The message that Oracle is taking the reins in going to market could not be
clearer. Direct sales are in.

“These are highly complex sales we are talking about,” said Phillips. “We
are going to have the best-paid reps in the industry, the all-stars with the
highest compensation. We are hiring. We want to go back to direct. … Come to
us.”

Oracle’s direct sales force will service 1,700 strategic named accounts and
Sun’s top 4,000 customers, Phillips said.

Oracle CEO Larry Ellison, in a separate
address later in the day, said channel partners remain critical to Oracle and
will be called upon to sell and serve to the remaining 31,000 customers.

"We have a huge number of channel partners to work with us, and we give
them the same broad range of products coming from Sun and Oracle
combined," Ellison said. "We have our own channel program, and we
will combine it with Sun. And we think dividing up the customers will work
better for both of us [channel and direct]. These are ours, these are yours.
It’s a better focus for the channel."

Judson Althoff, Oracle’s channel chief, compared plans for Sun’s existing
channel to what is already the existing Oracle model, where enterprise and
large business is the mainstay of direct sales, while partners operate in the
domain of midmarket customers. 

“The strategy around our Sun partners is to take a much more balanced and
focused approach to partnering,” Althoff said. “Strictly speaking, in order to
provide better service, support and accountability to top Sun customers, we
will engage directly, as we do at Oracle. But we will bring partners in on
those deals based on the value they can bring to those accounts.”

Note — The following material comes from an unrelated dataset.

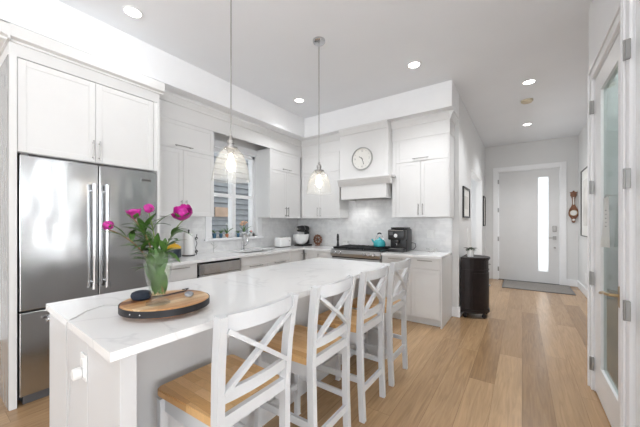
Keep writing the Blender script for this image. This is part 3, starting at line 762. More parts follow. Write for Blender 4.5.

Oracle historically has been faulted by partners for perpetuating massive
amounts of channel conflict, though in recent years the company has made a
concerted effort to create a well-functioning indirect channel. Althoff said
that will not change. “We are very focused in our approach in the midmarket to
helping our partners sell there,” he said.

Oracle last year revamped its partner program—now called the Oracle Partner
Network (OPN) Specialized—to a skills competency model across a choice of 50
different technology and vertical disciplines.

“The program is based on enabling partners to differentiate themselves and
to provide customers with a system of preference to select partners that have
the right skills to meet their needs and solve their problems,” he said.

Today, 40 percent of Oracle’s indirect revenue—net-new software sales—and 80
percent of transactions flow through partners, according to Althoff, who
maintained that those targets represent the combined companies’ strategy going
forward.

The big strategic takeaway from the first real details on Oracle’s plans for
Sun is the decision to evangelize a completely integrated stack, from hardware
to management systems all the way up to vertical applications. Phillips
characterized the strategy as returning in some way to the historical computing
model of all-in-one solutions. The engineering push going forward with the
Oracle and Sun teams is full integration across products, with an expectation
of specific technology solution bundles.

“Today, there are too many components, and customers have to go to different
vendors to buy, then hire integrators to come in and hopefully get it to work,”
he said.

Phillips said the resulting integration of the Oracle-Sun stack will result
in faster performance and innovation and security and a reduction in change
management problems.

Phillips said that customers wanted the vaunted “one throat to choke” for
sales and also support. To that end, he said that Oracle will enable customers
post-sale to use Oracle Support to manage and monitor their systems. The service
captures customer data through a portal that feeds the information into
management, patching and monitoring systems in Oracle’s data centers.

“We will know what configuration you are running, updates will be sent to us
daily, we’re monitoring your systems, and we can predict when you are having
problems and be proactive about them,” he said.

In addition to the massive recruitment of new direct sales reps, Oracle is
looking to hire thousands of engineers to focus specifically on the synergies
in the Sun-Oracle portfolio. The company is also significantly altering its
supply chain distribution model on the Sun side, moving from a build to stock
model to a build to order model, eliminating distribution centers and shipping
finished products directly from manufacturing plant to the customer.